=== Requirements ===
Return exactly the lines that run from the beginning through the line containing "b.build('slot', DKST, cb)", both included, and no others.
━━ Given data ━━
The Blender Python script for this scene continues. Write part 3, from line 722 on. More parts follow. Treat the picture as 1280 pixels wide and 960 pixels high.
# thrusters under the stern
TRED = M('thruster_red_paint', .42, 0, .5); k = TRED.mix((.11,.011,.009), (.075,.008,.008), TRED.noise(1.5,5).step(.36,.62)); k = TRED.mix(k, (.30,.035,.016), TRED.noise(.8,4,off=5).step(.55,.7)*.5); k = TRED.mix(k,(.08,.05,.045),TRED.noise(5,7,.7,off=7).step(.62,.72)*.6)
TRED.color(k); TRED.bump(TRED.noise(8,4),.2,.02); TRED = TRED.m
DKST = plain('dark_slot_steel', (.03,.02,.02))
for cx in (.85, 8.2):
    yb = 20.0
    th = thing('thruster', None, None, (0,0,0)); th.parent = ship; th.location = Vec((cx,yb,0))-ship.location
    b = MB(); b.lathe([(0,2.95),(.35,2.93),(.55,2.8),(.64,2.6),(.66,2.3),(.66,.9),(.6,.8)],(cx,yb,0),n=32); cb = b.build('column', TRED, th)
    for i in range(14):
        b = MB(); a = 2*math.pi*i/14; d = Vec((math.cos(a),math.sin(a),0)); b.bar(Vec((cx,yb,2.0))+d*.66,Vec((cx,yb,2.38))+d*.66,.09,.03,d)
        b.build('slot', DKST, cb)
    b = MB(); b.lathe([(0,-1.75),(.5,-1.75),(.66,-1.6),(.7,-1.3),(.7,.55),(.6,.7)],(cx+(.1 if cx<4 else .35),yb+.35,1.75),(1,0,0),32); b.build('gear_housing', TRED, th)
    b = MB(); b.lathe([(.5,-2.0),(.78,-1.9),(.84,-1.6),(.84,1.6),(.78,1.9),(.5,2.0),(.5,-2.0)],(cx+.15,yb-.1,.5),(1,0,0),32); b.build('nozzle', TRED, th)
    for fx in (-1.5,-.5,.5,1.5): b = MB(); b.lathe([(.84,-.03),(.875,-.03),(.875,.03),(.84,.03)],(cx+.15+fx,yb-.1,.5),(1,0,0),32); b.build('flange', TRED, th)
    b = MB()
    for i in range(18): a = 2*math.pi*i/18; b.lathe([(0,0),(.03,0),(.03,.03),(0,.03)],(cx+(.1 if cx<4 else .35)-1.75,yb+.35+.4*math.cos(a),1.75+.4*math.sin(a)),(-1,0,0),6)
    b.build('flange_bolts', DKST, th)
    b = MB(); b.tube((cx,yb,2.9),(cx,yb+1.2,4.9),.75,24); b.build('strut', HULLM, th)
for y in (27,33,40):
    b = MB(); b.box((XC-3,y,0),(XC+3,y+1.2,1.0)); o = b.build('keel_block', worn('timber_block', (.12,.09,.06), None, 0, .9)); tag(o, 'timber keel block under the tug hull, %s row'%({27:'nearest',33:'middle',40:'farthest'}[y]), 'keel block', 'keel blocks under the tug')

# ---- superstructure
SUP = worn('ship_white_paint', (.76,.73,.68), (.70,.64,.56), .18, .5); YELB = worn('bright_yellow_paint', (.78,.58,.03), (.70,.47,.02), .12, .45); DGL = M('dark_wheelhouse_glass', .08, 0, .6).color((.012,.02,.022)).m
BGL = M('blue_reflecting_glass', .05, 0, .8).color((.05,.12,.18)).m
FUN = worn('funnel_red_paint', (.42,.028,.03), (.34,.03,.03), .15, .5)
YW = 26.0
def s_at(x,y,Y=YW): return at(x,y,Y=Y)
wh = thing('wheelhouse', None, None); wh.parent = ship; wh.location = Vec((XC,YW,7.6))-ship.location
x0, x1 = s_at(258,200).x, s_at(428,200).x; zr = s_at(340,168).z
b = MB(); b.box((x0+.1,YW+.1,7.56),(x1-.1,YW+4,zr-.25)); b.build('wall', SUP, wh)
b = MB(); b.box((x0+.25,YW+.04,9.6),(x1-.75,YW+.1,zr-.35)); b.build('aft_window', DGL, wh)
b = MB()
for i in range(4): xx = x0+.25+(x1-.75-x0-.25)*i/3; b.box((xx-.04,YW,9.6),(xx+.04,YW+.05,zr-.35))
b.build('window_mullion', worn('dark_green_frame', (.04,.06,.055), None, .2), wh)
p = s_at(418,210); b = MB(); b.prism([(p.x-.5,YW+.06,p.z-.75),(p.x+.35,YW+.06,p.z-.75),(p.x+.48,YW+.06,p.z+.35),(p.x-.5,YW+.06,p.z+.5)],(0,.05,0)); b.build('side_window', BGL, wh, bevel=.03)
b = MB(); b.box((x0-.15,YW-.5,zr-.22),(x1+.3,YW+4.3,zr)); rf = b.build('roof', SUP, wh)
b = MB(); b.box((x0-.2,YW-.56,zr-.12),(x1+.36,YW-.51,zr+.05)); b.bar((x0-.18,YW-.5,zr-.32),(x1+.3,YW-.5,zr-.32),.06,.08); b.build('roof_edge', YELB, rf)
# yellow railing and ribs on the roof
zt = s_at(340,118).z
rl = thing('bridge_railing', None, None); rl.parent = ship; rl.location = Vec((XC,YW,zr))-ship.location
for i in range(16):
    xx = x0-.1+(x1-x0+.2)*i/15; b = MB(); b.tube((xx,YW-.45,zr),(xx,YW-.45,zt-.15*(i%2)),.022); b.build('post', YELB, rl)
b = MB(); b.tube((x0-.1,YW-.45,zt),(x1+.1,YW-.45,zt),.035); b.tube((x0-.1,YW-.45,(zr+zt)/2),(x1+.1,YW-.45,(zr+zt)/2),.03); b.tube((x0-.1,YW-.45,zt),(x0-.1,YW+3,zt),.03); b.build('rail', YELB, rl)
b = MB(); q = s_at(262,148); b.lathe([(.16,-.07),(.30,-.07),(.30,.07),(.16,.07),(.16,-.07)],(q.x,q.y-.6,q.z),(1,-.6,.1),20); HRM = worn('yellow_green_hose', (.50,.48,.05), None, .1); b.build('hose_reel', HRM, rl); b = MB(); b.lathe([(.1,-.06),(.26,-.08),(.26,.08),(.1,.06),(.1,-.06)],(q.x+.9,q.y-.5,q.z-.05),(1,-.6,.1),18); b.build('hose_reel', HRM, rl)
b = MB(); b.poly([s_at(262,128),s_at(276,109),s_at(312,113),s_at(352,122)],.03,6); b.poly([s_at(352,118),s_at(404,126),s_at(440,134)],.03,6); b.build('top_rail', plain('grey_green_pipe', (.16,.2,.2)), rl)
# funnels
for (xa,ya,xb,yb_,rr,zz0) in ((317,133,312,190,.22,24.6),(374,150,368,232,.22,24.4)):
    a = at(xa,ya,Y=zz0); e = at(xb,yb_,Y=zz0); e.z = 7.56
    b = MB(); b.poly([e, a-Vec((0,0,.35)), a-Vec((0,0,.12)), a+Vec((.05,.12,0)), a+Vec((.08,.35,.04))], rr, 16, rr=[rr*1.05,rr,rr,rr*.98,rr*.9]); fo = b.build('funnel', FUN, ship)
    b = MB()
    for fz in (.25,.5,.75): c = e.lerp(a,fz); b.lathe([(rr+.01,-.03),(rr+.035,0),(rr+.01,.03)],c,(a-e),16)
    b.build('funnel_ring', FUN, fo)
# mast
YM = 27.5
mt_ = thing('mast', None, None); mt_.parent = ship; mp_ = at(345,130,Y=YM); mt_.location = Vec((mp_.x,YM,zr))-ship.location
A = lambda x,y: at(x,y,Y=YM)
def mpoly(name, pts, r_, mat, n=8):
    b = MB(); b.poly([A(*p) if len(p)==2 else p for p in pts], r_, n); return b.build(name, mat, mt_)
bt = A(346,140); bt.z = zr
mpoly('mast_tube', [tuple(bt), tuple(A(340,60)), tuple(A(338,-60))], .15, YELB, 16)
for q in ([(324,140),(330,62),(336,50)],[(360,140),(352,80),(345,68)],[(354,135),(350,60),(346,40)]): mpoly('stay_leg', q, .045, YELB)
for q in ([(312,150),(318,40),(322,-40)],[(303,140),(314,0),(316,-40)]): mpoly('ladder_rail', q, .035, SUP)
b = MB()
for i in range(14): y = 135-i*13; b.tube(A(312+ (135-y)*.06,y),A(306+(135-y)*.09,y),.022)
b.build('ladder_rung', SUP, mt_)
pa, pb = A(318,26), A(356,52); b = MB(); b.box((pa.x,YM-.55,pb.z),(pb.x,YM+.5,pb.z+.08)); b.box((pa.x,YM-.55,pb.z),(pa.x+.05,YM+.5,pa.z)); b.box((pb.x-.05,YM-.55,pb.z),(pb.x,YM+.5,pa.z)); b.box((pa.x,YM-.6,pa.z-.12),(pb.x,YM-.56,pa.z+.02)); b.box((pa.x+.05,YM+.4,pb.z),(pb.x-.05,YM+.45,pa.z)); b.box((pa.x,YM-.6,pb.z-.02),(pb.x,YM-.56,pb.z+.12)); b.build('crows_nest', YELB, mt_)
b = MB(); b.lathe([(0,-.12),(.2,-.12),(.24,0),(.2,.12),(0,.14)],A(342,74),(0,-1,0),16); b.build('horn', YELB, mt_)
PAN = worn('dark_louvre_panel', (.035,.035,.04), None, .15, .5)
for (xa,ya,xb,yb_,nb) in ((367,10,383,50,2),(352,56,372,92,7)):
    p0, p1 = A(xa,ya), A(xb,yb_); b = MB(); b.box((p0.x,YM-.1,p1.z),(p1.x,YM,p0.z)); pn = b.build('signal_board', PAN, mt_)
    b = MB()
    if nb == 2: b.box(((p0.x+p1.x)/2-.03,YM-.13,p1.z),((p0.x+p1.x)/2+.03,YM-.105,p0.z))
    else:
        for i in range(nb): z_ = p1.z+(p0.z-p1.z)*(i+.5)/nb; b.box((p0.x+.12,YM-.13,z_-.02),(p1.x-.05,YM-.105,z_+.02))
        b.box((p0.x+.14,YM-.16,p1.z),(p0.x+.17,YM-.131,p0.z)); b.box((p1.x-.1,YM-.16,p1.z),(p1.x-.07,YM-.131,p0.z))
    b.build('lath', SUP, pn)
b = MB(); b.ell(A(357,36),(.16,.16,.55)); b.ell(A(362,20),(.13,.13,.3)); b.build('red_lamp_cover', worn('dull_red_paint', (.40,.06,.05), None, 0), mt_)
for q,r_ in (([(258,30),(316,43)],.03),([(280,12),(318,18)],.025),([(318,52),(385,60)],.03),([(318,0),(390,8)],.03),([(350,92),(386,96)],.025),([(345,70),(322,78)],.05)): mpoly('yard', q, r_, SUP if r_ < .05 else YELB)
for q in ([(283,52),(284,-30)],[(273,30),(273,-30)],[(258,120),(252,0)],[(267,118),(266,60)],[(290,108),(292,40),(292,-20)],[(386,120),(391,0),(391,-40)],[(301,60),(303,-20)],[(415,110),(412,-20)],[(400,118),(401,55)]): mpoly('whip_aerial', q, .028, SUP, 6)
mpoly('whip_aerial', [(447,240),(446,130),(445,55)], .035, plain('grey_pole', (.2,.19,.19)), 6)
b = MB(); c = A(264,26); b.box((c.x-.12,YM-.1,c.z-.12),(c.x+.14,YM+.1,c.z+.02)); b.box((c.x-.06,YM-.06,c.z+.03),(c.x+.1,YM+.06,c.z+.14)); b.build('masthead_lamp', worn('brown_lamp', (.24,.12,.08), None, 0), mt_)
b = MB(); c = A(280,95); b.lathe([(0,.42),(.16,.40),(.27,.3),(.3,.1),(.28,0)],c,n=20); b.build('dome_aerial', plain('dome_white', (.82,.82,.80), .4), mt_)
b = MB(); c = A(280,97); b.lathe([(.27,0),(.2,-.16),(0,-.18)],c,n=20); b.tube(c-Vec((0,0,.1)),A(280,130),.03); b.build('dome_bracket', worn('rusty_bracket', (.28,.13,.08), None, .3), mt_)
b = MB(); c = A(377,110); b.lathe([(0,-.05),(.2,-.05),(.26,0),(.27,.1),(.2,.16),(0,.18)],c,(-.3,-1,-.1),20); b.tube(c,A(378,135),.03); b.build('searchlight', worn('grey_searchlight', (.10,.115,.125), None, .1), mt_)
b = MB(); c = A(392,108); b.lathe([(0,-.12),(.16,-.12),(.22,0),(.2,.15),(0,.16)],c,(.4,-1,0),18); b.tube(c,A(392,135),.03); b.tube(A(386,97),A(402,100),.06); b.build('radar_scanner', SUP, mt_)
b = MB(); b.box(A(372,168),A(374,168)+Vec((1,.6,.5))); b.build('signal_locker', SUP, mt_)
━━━
=== Correct response ===
The Blender Python script for this scene continues. Write part 3, from line 722 on. More parts follow. Treat the picture as 1280 pixels wide and 960 pixels high.
# thrusters under the stern
TRED = M('thruster_red_paint', .42, 0, .5); k = TRED.mix((.11,.011,.009), (.075,.008,.008), TRED.noise(1.5,5).step(.36,.62)); k = TRED.mix(k, (.30,.035,.016), TRED.noise(.8,4,off=5).step(.55,.7)*.5); k = TRED.mix(k,(.08,.05,.045),TRED.noise(5,7,.7,off=7).step(.62,.72)*.6)
TRED.color(k); TRED.bump(TRED.noise(8,4),.2,.02); TRED = TRED.m
DKST = plain('dark_slot_steel', (.03,.02,.02))
for cx in (.85, 8.2):
    yb = 20.0
    th = thing('thruster', None, None, (0,0,0)); th.parent = ship; th.location = Vec((cx,yb,0))-ship.location
    b = MB(); b.lathe([(0,2.95),(.35,2.93),(.55,2.8),(.64,2.6),(.66,2.3),(.66,.9),(.6,.8)],(cx,yb,0),n=32); cb = b.build('column', TRED, th)
    for i in range(14):
        b = MB(); a = 2*math.pi*i/14; d = Vec((math.cos(a),math.sin(a),0)); b.bar(Vec((cx,yb,2.0))+d*.66,Vec((cx,yb,2.38))+d*.66,.09,.03,d)
        b.build('slot', DKST, cb)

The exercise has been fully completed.